Alfa Laval, DTU Energy, Haldor Topsoe, Svitzer and the Mærsk Mc-Kinney Møller Center for Zero Carbon Shipping are entering into a joint project to accelerate the development of solid oxide fuel cell (SOFC) technology, funded by a grant from Danish EUDP (Energy Technology Development and Demonstration Programme), in support of the industry's decarbonisation aims.

The project, SOFC4Maritime, will target optimal utilisation of future green fuels via application of SOFCs for power production on ships. With fuels such as ammonia, hydrogen or bio-methane, SOFCs hold promise as a replacement for fossil fuels. 

By electrochemically converting fuel into electricity, SOFCs can potentially produce power with higher efficiency than internal combustion engines running on the same fuel – with negligible emissions or particulates. Ammonia-based SOFCs are considered especially attractive, since ammonia can be produced at large scale using renewable electricity and no biomass resource. The research will therefore have ammonia-based SOFCs as its starting point.

Alfa Laval will head the development initiative. Haldor Topsoe will provide the underlying SOFC stack technology, while DTU Energy will support with system layout and component testing. Svitzer will bring a shipowner perspective and the Mærsk McKinney Møller Center for Zero Carbon Shipping will ensure a broad industry overview, end-to-end analysis of various energy pathways and a detailed techno-economic analysis.

 Sameer Kalra, President, Alfa Laval Marine Division, said: “Addressing shipping’s environmental challenges – and climate change in particular – will require a diverse range of strong technologies. By partnering with fellow marine industry experts, we can investigate the possibilities and bring them to fruition in time to make a difference.”

"We are proud to contribute with our competences within SOFC technology and ammonia as a marine fuel in order to reduce carbon emissions from shipping. This is an urgent goal in combatting climate change," said  Kim Grøn Knudsen, Chief Strategy and Innovation Officer, Haldor Topsoe

“Our know-how in the performance and testing of SOFC technology and components will be utilised well in this important project aimed at a carbon-free shipping industry,” said Søren Linderoth, Head of Department, DTU Energy

Bo Cerup-Simonsen, CEO, Mærsk Mc-Kinney Møller Center for Zero Carbon Shipping, said: "We are eager to pursue this project, which will provide essential information and enhance the feasibility of future pathways to zero carbon shipping based on SOFCs."

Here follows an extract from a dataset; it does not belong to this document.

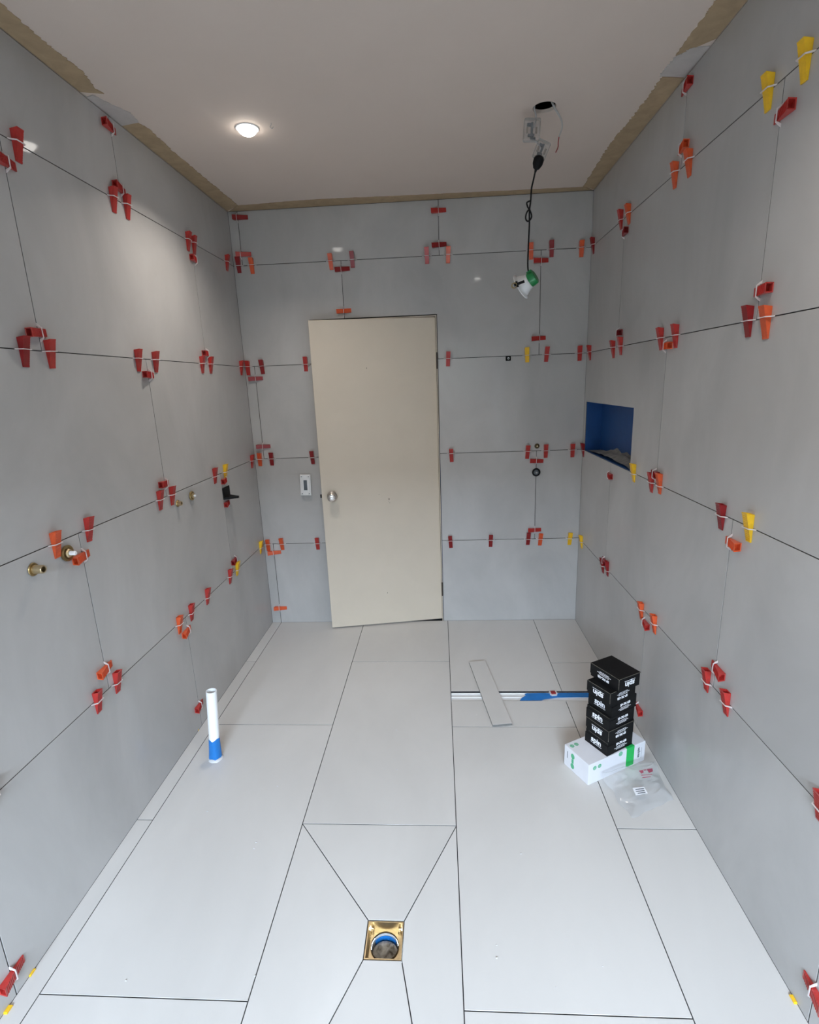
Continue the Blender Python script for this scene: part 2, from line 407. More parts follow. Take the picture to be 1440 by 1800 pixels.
i4_ = ragged([(418, 361), (457, 358), (502, 354), (560, 350), (613, 347.5), (720, 343), (800, 339), (900, 334.5), (1028, 328)], 9, 0.005, 4)
strip(t2, 'torn_paper_strip', i4_, [(XL+0.01, D-e), (0, D-e), (XR-0.01, D-e)], M_PAPER)
t3 = empty('trim_3'); t3['kind'] = 'structure'
i5 = ragged([(1025, 327), (1053, 284), (1073, 251), (1102, 218), (1138, 172), (1164, 134)], 9, 0.008, 5)
strip(t3, 'torn_paper_strip', i5, edge_r([D-0.01, 3.0, 2.6, i5[-1][1]+0.02]), M_PAPER)
i6 = ragged([(1160, 133), (1170, 118), (1190, 97), (1214, 84), (1222, 82)], 8, 0.008, 6)
strip(t3, 'filler_patch', i6, edge_r([i6[0][1]+0.015, i6[-1][1]]), M_FILLER, 0.0032)
i7 = ragged([(1188, 97), (1241, 24), (1259, 0)], 9, 0.006, 7)+[(0.845, 1.2), (0.845, 0.6)]
strip(t3, 'torn_paper_strip', i7, edge_r([i7[0][1]-0.08, 1.2, 0.6]), M_PAPER)

# niche lining
a, b, c, d = NICHE; DEP = 0.100; bm = bmesh.new()
x0, x1 = XR+0.004, XR+DEP
for r in ((x1, x1+0.008, a-0.008, b+0.008, c-0.008, d+0.008), (x0, x1, a-0.008, a+0.003, c-0.008, d+0.008), (x0, x1, b-0.003, b+0.008, c-0.008, d+0.008),
          (x0, x1, a, b, c-0.008, c+0.002), (x0, x1, a, b, d-0.002, d+0.008)):
    box(bm, *r)
link('niche_lining', bm, M_BLUE, wall_r)
bm = bmesh.new(); nx, ny = 8, 40; G = {}
for i in range(nx+1):
    for j in range(ny+1):
        u, v = i/nx, j/ny
        y = a+0.03+(b-a-0.08)*v
        hgt = 0.006+0.052*math.sin(math.pi*min(1, v*1.15))**0.7*(0.3+0.7*u)*(0.75+0.5*noise.noise((v*9, u*3, 1.3))) if 0 < j < ny else 0.003
        G[i, j] = bm.verts.new((x0+0.004+(DEP-0.01)*u, y, c+0.0015+max(0.002, hgt)))
for i in range(nx):
    for j in range(ny): bm.faces.new((G[i, j], G[i+1, j], G[i+1, j+1], G[i, j+1]))
link('mortar_bed', bm, M_MORTAR, wall_r, smooth=True)

# opening behind the camera: window without a pane; outside ground and an added daylight blocker
win = empty('window_1', ((OPEN[0]+OPEN[1])/2, YB-0.05, OPEN[2])); win['kind'] = 'structure'
bm = bmesh.new(); W0 = (OPEN[1]-OPEN[0])/2; HH = OPEN[3]-OPEN[2]
for r in ((-W0, -W0+0.04, 0, HH), (W0-0.04, W0, 0, HH), (-W0+0.04, W0-0.04, 0, 0.04), (-W0+0.04, W0-0.04, HH-0.04, HH)):
    box(bm, r[0], r[1], -0.03, 0.03, r[2], r[3])
link('window_frame', bm, M_WHITE, win)
bm = bmesh.new(); box(bm, -20, 20, -20, YB-0.1, -0.3, -0.15)
link('ground', bm, noisy('paving', (0.05, 0.048, 0.044), 0.2, 3, 0.9), None, 'structure')
bm = bmesh.new(); box(bm, -20, 20, -8.2, -8.0, -0.2, 3.45)  # unseen wall added to cut off low sky, dark to limit bounce
link('daylight_blocker', bm, noisy('dark_blocker', (0.03, 0.032, 0.024), 0.2, 2, 0.9), None, 'structure')

# ------------------------------------------------------------------ door, ajar, with hall behind
door = empty('door_1', (0, 0, 0)); door['kind'] = 'structure'
HINGE = Vector((-0.0085, 3.4300, 0)); A_D = math.atan2(3.302-3.4300, -0.782+0.0085)
dirv = Vector((math.cos(A_D), math.sin(A_D), 0)); nrm = Vector((dirv.y, -dirv.x, 0))
if nrm.y > 0: nrm = -nrm
DW, DT, DZ0, DZ1 = 0.784, 0.036, 0.010, 2.0525
M_D = Matrix(((dirv.x, -nrm.x, 0, HINGE.x), (dirv.y, -nrm.y, 0, HINGE.y), (0, 0, 1, 0), (0, 0, 0, 1)))   # x along leaf, y into hall
bm = bmesh.new(); rbox(bm, 0, DW, 0, DT, DZ0, DZ1, 0.0015, 1, M_D)
link('door_leaf', bm, M_DOOR, door)
def on_leaf(px, py):
    d = ray(px, py); t = (HINGE-EYE).dot(nrm)/d.dot(nrm); p = EYE+t*d
    return (p-HINGE).dot(dirv), p.z
ku, kz = on_leaf(584, 872)
KM = M_D @ Matrix.Translation((ku, 0, kz)) @ Matrix.Rotation(math.radians(90), 4, 'X')
bm = bmesh.new(); lathe(bm, [(0.0, 0.0), (0.034, 0.0), (0.034, 0.004), (0.030, 0.008), (0.014, 0.010), (0.012, 0.024), (0.018, 0.028), (0.0275, 0.036), (0.030, 0.046), (0.0285, 0.056), (0.022, 0.061), (0.0, 0.062)], KM, 36)
kn = link('door_knob', bm, M_STEEL, door, smooth=True); kn['label'] = 'round satin metal door knob'
bm = bmesh.new(); box(bm, DW, DW+0.011, 0.010, 0.026, kz-0.010, kz+0.010, M_D)
link('latch_bolt', bm, M_BLACK, door)
for z in (1.79, 0.245):
    bm = bmesh.new(); lathe(bm, [(0.0, -0.05), (0.0055, -0.05), (0.0055, 0.05), (0.0, 0.05)], Matrix.Translation((-0.0030, 3.4085, z)), 12)
    link('hinge', bm, M_FRAME, door)
bm = bmesh.new(); box(bm, -0.0065, -0.0015, 3.412, 3.52, 0.0, 2.0625); box(bm, DOOR_X0-0.010, DOOR_X0-0.004, 3.43, 3.52, 0.0, 2.0625); box(bm, DOOR_X0-0.004, -0.0065, 3.412, 3.52, 2.0560, 2.0610)
link('door_frame', bm, M_CREAM, door)
bm = bmesh.new(); box(bm, 0.0005, DOOR_X1-0.0005, 3.4305, 3.54, 0.0, 1.35)
link('membrane_reveal', bm, M_BLUE, door)
for (uu, zz, rr) in ((0.57, 0.91, 0.0045), (0.565, 0.895, 0.002), (0.575, 0.885, 0.002), (0.46, 0.945, 0.0018), (0.50, 0.24, 0.003), (0.40, 1.76, 0.003)):
    bm = bmesh.new(); lathe(bm, [(0.0, 0.0006), (rr, 0.0002)], M_D @ Matrix.Translation((DW-uu*0.6-0.1, 0, zz)) @ Matrix.Rotation(math.radians(90), 4, 'X') @ Matrix.Diagonal((0.7, 1.6, 1, 1)), 10)
    link('paint_chip', bm, M_EDGE, door)
bm = bmesh.new()
hx0, hx1, hy0, hy1 = DOOR_X0-0.3, DOOR_X1+0.3, D+0.13, D+0.9
for r in ((hx0-0.05, hx0, hy0, hy1, -0.1, 2.5), (hx1, hx1+0.05, hy0, hy1, -0.1, 2.5), (hx0-0.05, hx1+0.05, hy1, hy1+0.05, -0.1, 2.5), (hx0, hx1, hy0, hy1, 2.4, 2.5), (hx0, hx1, hy0-0.13, hy1, -0.1, -0.02)):
    box(bm, *r)
link('wall_hall', bm, noisy('hall_paint', (0.12, 0.11, 0.10), 0.05, 3, 0.9), None, 'structure')

# ------------------------------------------------------------------ tile wedges and clips
def wedge_mesh(mat, name):
    L0, L1, W0, W1, H0, H1 = -0.048, 0.042, 0.0120, 0.0133, 0.004, 0.024
    bm = bmesh.new(); n = 14; top = []; 
    for k in range(n):
        for s in (0, 1):
            t = (k+s)/n; y = L0+(L1-0.004-L0)*t
            zz = H0+(H1-H0)*t-(0.0012 if s == 0 and k else 0.0)
            top.append((y, zz))
    rows = []
    for y, zz in top:
        t = (y-L0)/(L1-L0); hw = W0+(W1-W0)*t
        rows.append([bm.verts.new((-hw, y, 0.0006)), bm.verts.new((-hw, y, zz)), bm.verts.new((hw, y, zz)), bm.verts.new((hw, y, 0.0006))])
    for a, b in zip(rows, rows[1:]):
        for i in range(4): bm.faces.new((a[i], a[(i+1) % 4], b[(i+1) % 4], b[i]))
    bm.faces.new(rows[0][::-1])
    # hollow thick end: rim, then a pocket running back under the ramp
    r = rows[-1]; hw = W1
    rim = [bm.verts.new(p) for p in ((-hw, L1-0.004, 0.0006), (-hw*1.02, L1, H1+0.001), (hw*1.02, L1, H1+0.001), (hw, L1-0.004, 0.0006))]
    inn = [bm.verts.new(p) for p in ((-hw+0.003, L1-0.005, 0.003), (-hw+0.003, L1-0.001, H1-0.002), (hw-0.003, L1-0.001, H1-0.002), (hw-0.003, L1-0.005, 0.003))]
    dp = [bm.verts.new(p) for p in ((-hw+0.004, L1-0.024, 0.003), (-hw+0.004, L1-0.022, H1-0.007), (hw-0.004, L1-0.022, H1-0.007), (hw-0.004, L1-0.024, 0.003))]
    for A, B in ((r, rim), (rim, inn), (inn, dp)):
        for i in range(4):
            try: bm.faces.new((A[i], A[(i+1) % 4], B[(i+1) % 4], B[i]))
            except ValueError: pass
    bm.faces.new(dp)
    bmesh.ops.recalc_face_normals(bm, faces=bm.faces[:])
    me = bpy.data.meshes.new(name); bm.to_mesh(me); bm.free(); me.materials.append(mat); return me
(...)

Global shipping accounts for around 3% of global carbon emissions, a share that is likely to increase as other industries tackle climate emissions in the coming decades.

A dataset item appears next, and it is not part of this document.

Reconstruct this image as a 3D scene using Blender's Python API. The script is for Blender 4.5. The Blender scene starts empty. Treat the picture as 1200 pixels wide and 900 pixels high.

Achieving the long-term target of decarbonisation requires new fuel types and systemic change within the industry. Shipping is globally regulated, which provides an opportunity to secure broad-based adoption of new technology and fuels. However, new legislation will be needed to enable the transition.

To accelerate the development of viable technologies, a coordinated effort within applied research is needed across the entire supply chain. Industry leaders play a critical role in ensuring that laboratory research is successfully matured to scalable solutions that match shipping needs.